「体験農園」が好評を博し都市農業に明るい展望・・・都市農地保全へ公明が推進します 東大和市

都市農業の新たな経営展開へ
農地の減少が課題となっている東京都では、農業者が住民にキメ細かな技術指導を行いながら農作物を生産する「農業体験農園」が注目を集めています。都市農業の安定経営に道を開く一方、都会に住む人々が地域で本格的な農業を体験できるため、農業者と住民の双方に大きなメリットがあります。5月27日に、農業体験農園に参加されている方のご紹介で、東大和市議会公明党(中間建二幹事長)の皆さん全員とご一緒に、東大和市内に昨年7月オープンした農業体験農園「やすじぃの農園」を視察しました。
市民・・・プロ指導の野菜作り満喫 農家・・・税制優遇などで経営が安定
都市開発の波がじわりと押し寄せる東京郊外の東大和市。その住宅地の一角に、まるでオアシスのように広がる畑が、農業体験農園「やすじぃの農園」です。「ここの野菜はお店のものと比べて香りが全然違う。もちろん、格別においしい」。農園でダイコンやトマト、トウモロコシなどを育てている石丸五十鈴さん(63)は、満面の笑顔で語っておられました。
「青空の下で流す汗はとっても心地よい」と、日焼けした顔の汗をぬぐっておられたのは青木孝司さん(67)。青木さんは定年後の生きがいを模索していた折、「やすじぃの農園」に巡り会ったそうです。農業の“プロ”から直々に指導を受けながら、丹精込めて育てた野菜は家族から大好評。「妻からは『畑仕事をやり始めたら生き生きしてきたね』なんて言われます」と照れ笑いしておられました。
昨年7月にオープンした「やすじぃの農園」は、農園主の内野孝さん(46)が所有する約2000平方メートルの生産緑地を56区画に分割して入園者に提供。種や苗の植え付けから収穫までの技術指導を行いながら、野菜作りに取り組んでおられます。

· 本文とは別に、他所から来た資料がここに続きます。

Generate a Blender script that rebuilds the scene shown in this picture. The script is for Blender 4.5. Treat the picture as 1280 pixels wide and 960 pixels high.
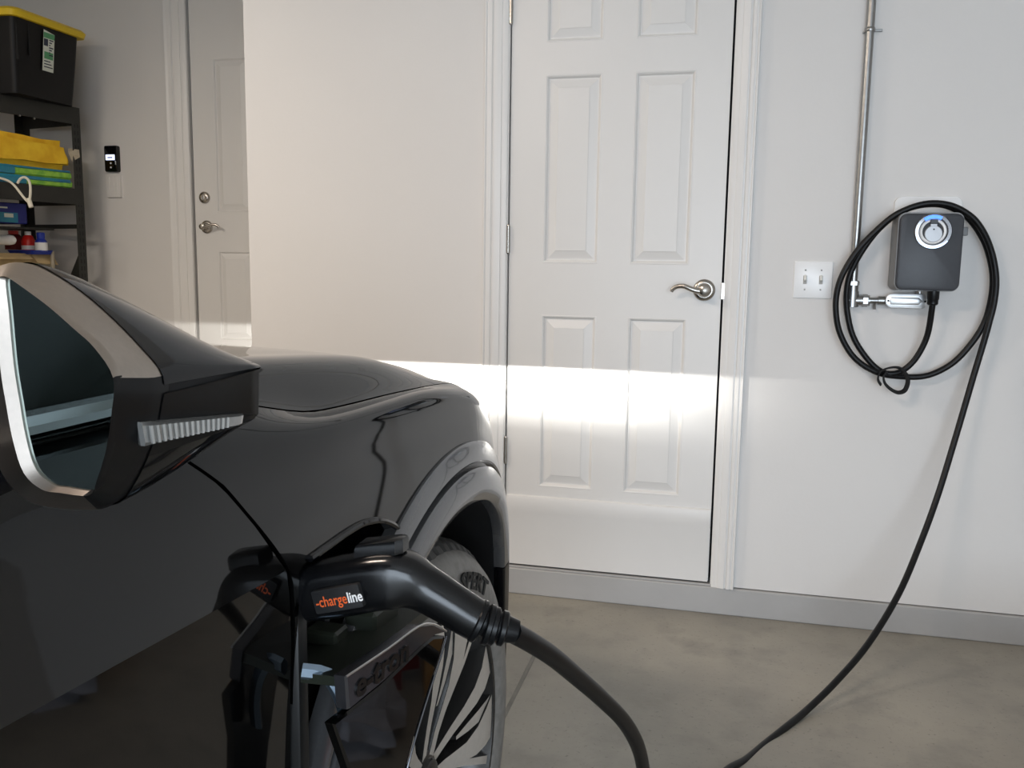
import bpy, bmesh, math, random
import numpy as np
from mathutils import Vector, Matrix, noise
for o in list(bpy.data.objects): bpy.data.objects.remove(o)
S = bpy.context.scene
COL = S.collection
R = math.radians
random.seed(4)

# ------------------------------------------------------------------ camera, light, exposure
CAM_H = 1.15
cd = bpy.data.cameras.new('camera'); cam = bpy.data.objects.new('camera', cd); COL.objects.link(cam)
cd.sensor_width = 36.0; cd.lens = 36.0 * 1100.0 / 1280.0; cd.clip_start = 0.02
def cam_basis(yaw, pitch, roll):
    f = Vector((-math.sin(yaw)*math.cos(pitch), math.cos(yaw)*math.cos(pitch), -math.sin(pitch)))
    r = Vector((math.cos(yaw), math.sin(yaw), 0)); u = r.cross(f)
    return r*math.cos(roll)+u*math.sin(roll), -r*math.sin(roll)+u*math.cos(roll), f
_r, _u, _f = cam_basis(R(13.6), R(7.81), R(0.81))
cam.matrix_world = Matrix(((_r.x, _u.x, -_f.x, 0), (_r.y, _u.y, -_f.y, 0), (_r.z, _u.z, -_f.z, CAM_H), (0, 0, 0, 1)))
S.camera = cam
S.view_settings.view_transform = 'Standard'; S.view_settings.look = 'None'
S.view_settings.gamma = 1.0; S.view_settings.use_curve_mapping = False
S.view_settings.exposure = 0.17

w = bpy.data.worlds.new('world'); S.world = w; w.use_nodes = True
w.node_tree.nodes['Background'].inputs[0].default_value = (0.80, 0.90, 1.0, 1)
w.node_tree.nodes['Background'].inputs[1].default_value = 1.0

def area_light(name, loc, target, sx, sy, power, color):
    l = bpy.data.lights.new(name, 'AREA'); l.shape = 'RECTANGLE'; l.size = sx; l.size_y = sy
    l.energy = power; l.color = color
    o = bpy.data.objects.new(name, l); COL.objects.link(o); o.location = loc
    o.rotation_euler = (Vector(target)-Vector(loc)).to_track_quat('-Z', 'Z').to_euler()
    return o
# daylight through the open garage door behind the camera
area_light('garage_daylight', (0.9, -3.55, 1.05), (0.9, 2.0, 0.55), 3.2, 1.9, 120, (0.76, 0.875, 1.0))
# warm ceiling fixture
area_light('ceiling_lamp_glow', (-1.3, 0.2, 2.61), (-1.3, 0.2, 0), 0.9, 0.22, 38, (1.0, 0.82, 0.69))
area_light('ceiling_lamp_glow', (-3.0, 1.3, 2.61), (-3.0, 1.3, 0), 0.9, 0.22, 50, (1.0, 0.89, 0.76))  # second lamp, added to brighten the recess and shelving

# ------------------------------------------------------------------ materials
def mat(name, base, rough=0.5, metal=0.0, coat=0.0, emit=None, estr=0.0, spec=0.5, noise_amt=0.0, noise_scale=20.0,
        bump=0.0, bump_scale=200.0, trans=0.0, ior=1.5, base2=None, detail=4.0):
    m = bpy.data.materials.new(name); m.use_nodes = True
    nt = m.node_tree; b = nt.nodes['Principled BSDF']
    b.inputs['Base Color'].default_value = (*base, 1); b.inputs['Roughness'].default_value = rough
    b.inputs['Metallic'].default_value = metal; b.inputs['Coat Weight'].default_value = coat
    b.inputs['Coat Roughness'].default_value = 0.03
    b.inputs['Specular IOR Level'].default_value = spec; b.inputs['IOR'].default_value = ior
    b.inputs['Transmission Weight'].default_value = trans
    if emit:
        b.inputs['Emission Color'].default_value = (*emit, 1); b.inputs['Emission Strength'].default_value = estr
    tc = nt.nodes.new('ShaderNodeTexCoord')
    if noise_amt > 0 or base2:
        n = nt.nodes.new('ShaderNodeTexNoise'); n.inputs['Scale'].default_value = noise_scale; n.inputs['Detail'].default_value = detail
        nt.links.new(tc.outputs['Object'], n.inputs['Vector'])
        mx = nt.nodes.new('ShaderNodeMix'); mx.data_type = 'RGBA'
        c2 = base2 or tuple(max(0, c*(1-noise_amt)) for c in base)
        mx.inputs['A'].default_value = (*base, 1); mx.inputs['B'].default_value = (*c2, 1)
        rp = nt.nodes.new('ShaderNodeMapRange'); rp.inputs['From Min'].default_value = 0.35; rp.inputs['From Max'].default_value = 0.65
        nt.links.new(n.outputs['Fac'], rp.inputs['Value']); nt.links.new(rp.outputs['Result'], mx.inputs['Factor'])
        nt.links.new(mx.outputs['Result'], b.inputs['Base Color'])
    if bump > 0:
        n2 = nt.nodes.new('ShaderNodeTexNoise'); n2.inputs['Scale'].default_value = bump_scale; n2.inputs['Detail'].default_value = 3
        nt.links.new(tc.outputs['Object'], n2.inputs['Vector'])
        bp = nt.nodes.new('ShaderNodeBump'); bp.inputs['Strength'].default_value = bump; bp.inputs['Distance'].default_value = 0.002
        nt.links.new(n2.outputs['Fac'], bp.inputs['Height']); nt.links.new(bp.outputs['Normal'], b.inputs['Normal'])
    return m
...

種や苗、肥料、農機具などに必要な経費は、入園者が支払う1区画当たり年間3万2000円の入園料から補うほか、市が創設した「農業体験農園整備等事業費補助金」を活用。昨年度はトイレやビニールハウスなどの施設整備費、今年度は1区画当たり1万円の運営経費が助成を受けています。
入園者は2週間に1回のペースで内野さんの講習を受けながら、1区画当たり30平方メートルの畑で年間30種類の野菜の収穫に挑戦。“収穫祭”と銘打った参加者同士の交流会も活発に展開しており、内野さんは「皆さんの笑顔が楽しみ。これからも長く続け、野菜の種や苗が実になる感動を伝えていきたい」と意欲を燃やしておられました。

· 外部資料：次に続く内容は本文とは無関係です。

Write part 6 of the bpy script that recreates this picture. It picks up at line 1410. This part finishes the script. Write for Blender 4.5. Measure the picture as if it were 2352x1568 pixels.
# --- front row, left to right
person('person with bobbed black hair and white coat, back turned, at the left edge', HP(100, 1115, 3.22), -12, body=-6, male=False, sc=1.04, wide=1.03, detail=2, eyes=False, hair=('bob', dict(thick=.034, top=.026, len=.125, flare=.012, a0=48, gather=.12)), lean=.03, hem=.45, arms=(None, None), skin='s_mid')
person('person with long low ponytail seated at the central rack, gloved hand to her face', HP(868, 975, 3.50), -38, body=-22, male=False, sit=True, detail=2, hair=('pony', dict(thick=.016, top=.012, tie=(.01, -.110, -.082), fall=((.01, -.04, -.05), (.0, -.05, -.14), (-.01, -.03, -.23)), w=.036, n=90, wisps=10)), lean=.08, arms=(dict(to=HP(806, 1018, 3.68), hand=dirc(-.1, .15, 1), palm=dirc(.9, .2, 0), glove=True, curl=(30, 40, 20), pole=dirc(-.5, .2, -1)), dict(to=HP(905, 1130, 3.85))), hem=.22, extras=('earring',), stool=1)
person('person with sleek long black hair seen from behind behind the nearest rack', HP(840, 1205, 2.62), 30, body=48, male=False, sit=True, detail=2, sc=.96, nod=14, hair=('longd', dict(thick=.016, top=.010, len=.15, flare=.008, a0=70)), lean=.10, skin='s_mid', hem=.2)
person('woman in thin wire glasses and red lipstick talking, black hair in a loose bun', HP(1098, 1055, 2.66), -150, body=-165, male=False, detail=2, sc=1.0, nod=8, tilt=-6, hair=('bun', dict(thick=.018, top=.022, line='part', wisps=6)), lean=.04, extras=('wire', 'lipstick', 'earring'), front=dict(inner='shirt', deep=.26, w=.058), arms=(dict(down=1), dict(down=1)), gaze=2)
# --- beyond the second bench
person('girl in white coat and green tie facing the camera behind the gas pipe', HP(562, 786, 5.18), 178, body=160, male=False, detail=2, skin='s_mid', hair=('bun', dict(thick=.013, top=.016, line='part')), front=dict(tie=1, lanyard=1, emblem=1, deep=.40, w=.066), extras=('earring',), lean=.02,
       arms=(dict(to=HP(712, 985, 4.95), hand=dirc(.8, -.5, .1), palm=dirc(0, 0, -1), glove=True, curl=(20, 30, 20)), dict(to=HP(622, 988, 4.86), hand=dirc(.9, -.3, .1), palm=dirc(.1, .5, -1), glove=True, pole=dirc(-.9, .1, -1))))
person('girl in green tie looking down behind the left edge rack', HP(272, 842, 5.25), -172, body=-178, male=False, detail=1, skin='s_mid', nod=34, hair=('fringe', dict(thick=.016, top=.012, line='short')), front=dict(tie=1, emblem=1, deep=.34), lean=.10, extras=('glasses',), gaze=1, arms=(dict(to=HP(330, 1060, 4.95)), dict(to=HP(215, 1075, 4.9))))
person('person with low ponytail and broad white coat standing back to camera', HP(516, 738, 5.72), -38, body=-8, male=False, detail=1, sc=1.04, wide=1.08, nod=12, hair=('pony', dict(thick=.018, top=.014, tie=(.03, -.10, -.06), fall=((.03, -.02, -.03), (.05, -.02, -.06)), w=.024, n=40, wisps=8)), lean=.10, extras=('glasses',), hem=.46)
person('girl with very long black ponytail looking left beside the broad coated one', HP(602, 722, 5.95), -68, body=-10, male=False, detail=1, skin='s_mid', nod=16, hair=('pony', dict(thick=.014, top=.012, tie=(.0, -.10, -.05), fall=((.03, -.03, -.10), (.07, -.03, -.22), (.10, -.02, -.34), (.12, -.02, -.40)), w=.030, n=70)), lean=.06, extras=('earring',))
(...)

「やすじぃの農園」のような「農業体験農園」は、市民に土地を貸し付けるだけの「市民農園」とは違い、農園主が入園者に必要な技術を伝授することを通じ、プロ並みの野菜を収穫できるのが大きな特徴。東京都内では現在、東大和市のほか、東村山市や練馬区などに合計約40カ所の「農業体験農園」があり、都会に住む人たちが本格的な畑仕事で汗を流し、収穫の喜びを味わっておられます。
一方、農園主の方々にとっても大きいメリットがあります。1区画当たり年間3万円程度の入園料などで安定収入が見込めるほか、税制上でも「相続税納税猶予制度」の適用を受けることができます。都市農家は後継者不足などを背景に、相続を契機として農地を処分する強い傾向がありますが、相続税の納税を猶予される「農業体験農園」は、減少傾向に歯止めがかからぬ都市部の農地を残す観点からも注目されています。
公明党東京都本部は昨年6月、官邸で安倍晋三官房長官(現首相)に行った都市農業政策の確立を求める申し入れの中で、農業体験農園の全国展開を要請。東大和市においては、市議会公明党が議会質問などを通じ、農業体験農園の普及を積極的に推進してきました。
開園約1年で順調な滑り出しの「やすじぃの農園」を視察して、農業体験農園は新たな担い手を育成することも期待でき、都市農業政策の柱の一つとして普及に全力を挙げていきたいと決意を新たにしました。